You need to create your brand messaging based on what you are best at and what you can deliver to your target audience that no one else can do better than you.

Step #4: Identify Marketing Channels

This one is rather easy.

Choose the most appropriate marketing channels and touchpoints where you’ll engage and connect with your target audience.

How do you know it?

Research and buyer personas.

If you haven’t collected primary data from your target audience yet, it’s time you do. It’s a lot of work and an expensive route, but it is totally worth it.

It requires collecting primary data from your potential audience. For instance, you can run surveys and conduct interviews to collect data on what type of marketing channels your primary audience uses.

This data is then fed into existing buyer personas.

And then you can easily determine which types of channels to use to target a specific buyer persona.

If you don’t have the resources to collect primary data, you can switch to secondary data. It might not be too reliable, but it’s better to have something than nothing.

secondary vs primary data for buyer persona

In any case, you have to use the data to do two things:

  1. Find out the marketing channels and platforms your audience uses
  2. Add this data to buyer personas.

Marketing channels aren’t limited to social media, but they include all types of touchpoints where you can connect with your audience.

For instance, a buyer persona might prefer reading blog posts, which means you need to have a blog, while another buyer persona might prefer interacting via live webinar sessions.

Identify all the touchpoints and choose the top ones that you’ll target. You don’t have to be on all the touchpoints. You need to pick and choose channels based on your preferences and the ones that align with your personal brand.

Step #5: Deliver Value Consistently

Delivering value means you have to create and deliver exceptionally high quality content across all the touchpoints you are targeting.

Ideally, you need to have a content marketing strategy. It should define what content you should publish, where it is to be published, when it is to be published, and how to track its performance.

This includes all types and formats of content including text, graphics, audio, video, and others.

You don’t have to publish just any content, it has to be authoritative, helpful, and valuable. Refer to Google’s E-E-A-T to get an idea of what type of content you should create to stand out:

Google EEAT guidelines

This is the best framework to create content for any audience. This is published by Google for rating content in SERPs, but it can be used for social media content too.

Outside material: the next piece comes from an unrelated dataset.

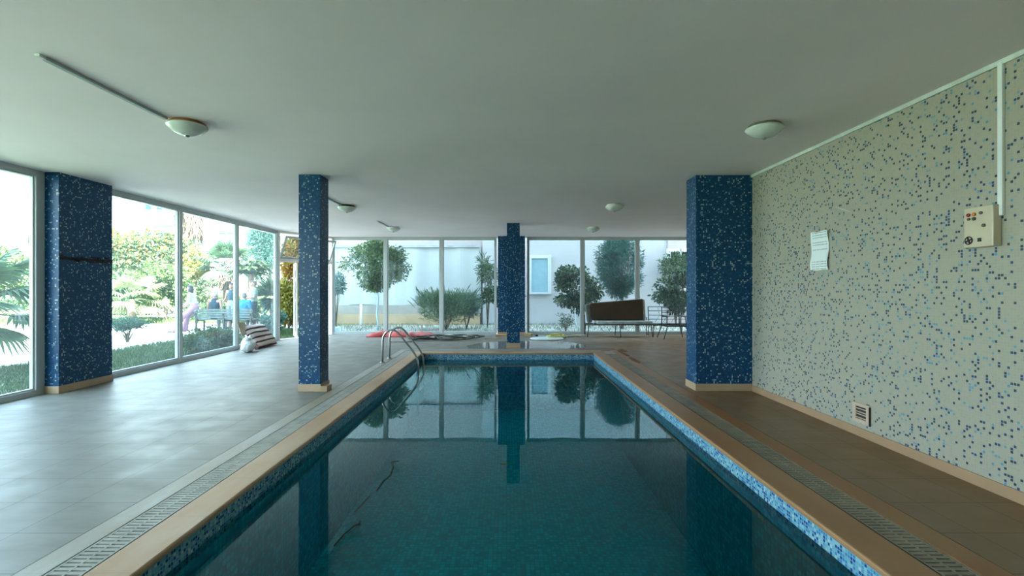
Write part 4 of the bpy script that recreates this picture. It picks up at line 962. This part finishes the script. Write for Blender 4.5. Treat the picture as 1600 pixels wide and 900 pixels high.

Your content needs to educate, engage, convince, and inspire your target audience. Following E-E-A-T guidelines will make it easier for you to grow your personal brand by delivering valuable content that doesn’t just sell – but rather helps and solves problems.

content creation framework

You need to publish new content consistently. That’s how you stay relevant and engage with your audience. This requires an editorial calendar that makes it easy to keep track of content publication across channels. 

Here’s an example of a social media editorial calendar:

Instagram editorial calendar example

An editorial calendar helps you publish content at the right time and at the right frequency. Research shows that engagement on social media varies depending on when the post goes live. Certain days of the week have always high engagement across all industries:

best time to post on social media

It’s essential to have an editorial calendar to keep content publication organized. It helps you track performance and stay ahead of your game.

Step #6: Market and Engage

Delivering value in the form of quality content isn’t enough. You need to connect with your target audience to build your personal brand.

Publishing content isn’t everything. It requires marketing. You need to make sure your content reaches the right eyeballs, which gets easier when you have a growing network of people.

The first thing you need to do is market your content once it goes live.

Whether it’s a blog post, a post on X, or a short video on Facebook, you need to make sure it reaches your target audience. You can leverage organic reach or switch to paid ads to increase your reach significantly and quickly.

Ideally, you should use organic and paid marketing techniques simultaneously for personal branding.

The next step is engaging with your audience.

Engagement refers to shares, likes, and comments on social media. And it refers to time spent on a website, page views, and the number of visitors on a website:

What does engagement mean

Engagement has to be generated. It’s very hard to get shares and likes organically, especially when you are new to personal branding. When people don’t know you and what you do, they’ll be less likely to engage with your content.

You need to use the following best practices to engage with your followers and target audience across all channels:

  • Leverage storytelling in your content, as it’s the best way to resonate with your audience
  • Create interactive content such as surveys, quizzes, infographics, etc.
  • Interact with your audience by replying to their comments, following them back, and resharing their content
  • Run a contest
  • Keep content interesting and informative instead of professional and bland
  • Follow and engage with influencers and other experts in your niche
  • Leave comments on other people’s content
  • Invest in SEO and acquire natural backlinks to boost your site’s traffic
  • Focus on delivering an exceptional user experience on your site.

Step #7: Adapt

Your personal branding strategy requires several tweaks at regular intervals.

Sometimes you have to change your strategy based on customer feedback. At other moments, you have to adjust to the changing technologies. And most commonly, you have to change your tone and voice as you grow and evolve as a person.

Neil Patel, for instance, has built a personal brand as a marketer. He then co-founded an ad agency called Neil Patel Digital along with a few SaaS platforms like Ubersuggest. This was done when he was quite popular and had a full-grown personal brand.

He shifted his personal branding strategy from himself to his businesses once he founded quite a few of them.

This type of flexibility is required (and should be part of your personality) from personal brands.

You need to adapt and change based on circumstances.

A personal branding strategy has to be more flexible than a corporate brand. You should be ready to change if you really want to grow your personal brand.

Final Thoughts

Building a personal brand requires time, patience, and consistency. It’s a long-term strategy for growth. You need to have a clear understanding of the ins and outs of personal branding before you create a strategy.

If, for instance, you don’t have the time or resources to commit to your personal brand, it’s useless to proceed with it.

Make sure you are ready for years before you invest your first buck in it.

At the same time, you need to know yourself, your strengths, and what makes you better than your competitors.